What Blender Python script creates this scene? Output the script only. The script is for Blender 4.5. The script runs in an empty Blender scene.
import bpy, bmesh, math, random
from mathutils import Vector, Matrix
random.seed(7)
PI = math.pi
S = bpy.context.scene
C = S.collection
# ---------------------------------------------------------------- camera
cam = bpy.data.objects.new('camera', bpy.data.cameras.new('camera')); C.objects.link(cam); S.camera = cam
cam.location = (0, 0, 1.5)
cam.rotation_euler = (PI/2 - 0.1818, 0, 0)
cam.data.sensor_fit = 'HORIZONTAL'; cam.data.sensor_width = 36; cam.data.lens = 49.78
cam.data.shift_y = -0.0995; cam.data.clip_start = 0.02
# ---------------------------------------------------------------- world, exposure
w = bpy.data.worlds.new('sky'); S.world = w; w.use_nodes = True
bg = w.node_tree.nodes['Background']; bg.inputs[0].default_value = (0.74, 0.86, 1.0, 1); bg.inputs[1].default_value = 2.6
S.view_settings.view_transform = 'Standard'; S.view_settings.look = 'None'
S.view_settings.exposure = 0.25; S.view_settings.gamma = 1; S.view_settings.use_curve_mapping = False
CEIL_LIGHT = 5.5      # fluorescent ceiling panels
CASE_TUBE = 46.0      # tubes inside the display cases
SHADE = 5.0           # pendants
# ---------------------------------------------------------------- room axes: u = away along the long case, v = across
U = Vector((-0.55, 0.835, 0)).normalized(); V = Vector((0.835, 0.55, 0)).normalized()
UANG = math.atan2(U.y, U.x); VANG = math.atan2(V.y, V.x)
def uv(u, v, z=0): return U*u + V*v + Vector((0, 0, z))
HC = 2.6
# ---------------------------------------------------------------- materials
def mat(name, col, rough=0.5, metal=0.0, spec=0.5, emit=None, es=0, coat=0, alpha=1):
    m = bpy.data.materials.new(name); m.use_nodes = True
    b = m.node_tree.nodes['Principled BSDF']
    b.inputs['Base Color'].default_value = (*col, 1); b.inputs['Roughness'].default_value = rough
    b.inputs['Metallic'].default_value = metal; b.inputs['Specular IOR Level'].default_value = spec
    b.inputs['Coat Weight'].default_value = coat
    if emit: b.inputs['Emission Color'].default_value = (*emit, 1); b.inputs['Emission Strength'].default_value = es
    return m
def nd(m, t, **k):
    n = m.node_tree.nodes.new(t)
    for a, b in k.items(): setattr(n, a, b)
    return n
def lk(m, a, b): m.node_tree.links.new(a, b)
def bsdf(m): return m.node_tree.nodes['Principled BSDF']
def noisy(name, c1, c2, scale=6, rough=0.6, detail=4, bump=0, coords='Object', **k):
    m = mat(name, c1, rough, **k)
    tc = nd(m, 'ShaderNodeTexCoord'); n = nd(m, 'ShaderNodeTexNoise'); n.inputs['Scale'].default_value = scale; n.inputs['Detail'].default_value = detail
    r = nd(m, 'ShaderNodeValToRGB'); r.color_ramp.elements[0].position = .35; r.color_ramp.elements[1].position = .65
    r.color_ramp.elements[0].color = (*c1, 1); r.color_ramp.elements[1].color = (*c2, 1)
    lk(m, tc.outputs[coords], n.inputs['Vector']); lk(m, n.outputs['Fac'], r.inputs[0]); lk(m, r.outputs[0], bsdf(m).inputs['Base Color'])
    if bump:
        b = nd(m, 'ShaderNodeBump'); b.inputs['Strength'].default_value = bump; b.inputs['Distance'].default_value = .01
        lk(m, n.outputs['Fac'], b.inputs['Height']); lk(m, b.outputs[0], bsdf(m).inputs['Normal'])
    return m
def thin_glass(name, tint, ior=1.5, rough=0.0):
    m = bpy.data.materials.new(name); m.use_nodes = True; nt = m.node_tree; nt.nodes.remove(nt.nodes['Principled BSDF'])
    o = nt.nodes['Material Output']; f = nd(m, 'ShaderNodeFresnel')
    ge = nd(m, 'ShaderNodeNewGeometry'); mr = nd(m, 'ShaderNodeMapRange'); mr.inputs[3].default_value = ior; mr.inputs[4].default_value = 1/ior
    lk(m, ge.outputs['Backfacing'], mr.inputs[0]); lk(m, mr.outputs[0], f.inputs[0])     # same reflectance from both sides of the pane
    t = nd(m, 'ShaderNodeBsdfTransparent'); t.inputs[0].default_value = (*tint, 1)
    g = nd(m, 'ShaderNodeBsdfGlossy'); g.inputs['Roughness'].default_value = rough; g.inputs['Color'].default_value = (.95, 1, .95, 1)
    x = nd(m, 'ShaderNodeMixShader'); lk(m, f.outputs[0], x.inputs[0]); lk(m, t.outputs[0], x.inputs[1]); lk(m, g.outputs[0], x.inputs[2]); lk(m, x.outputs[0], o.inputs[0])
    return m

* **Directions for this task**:
Identify and copy all lines with the word "scene".

* **Response below**:
What Blender Python script creates this scene? Output the script only. The script is for Blender 4.5. The script runs in an empty Blender scene.
S = bpy.context.scene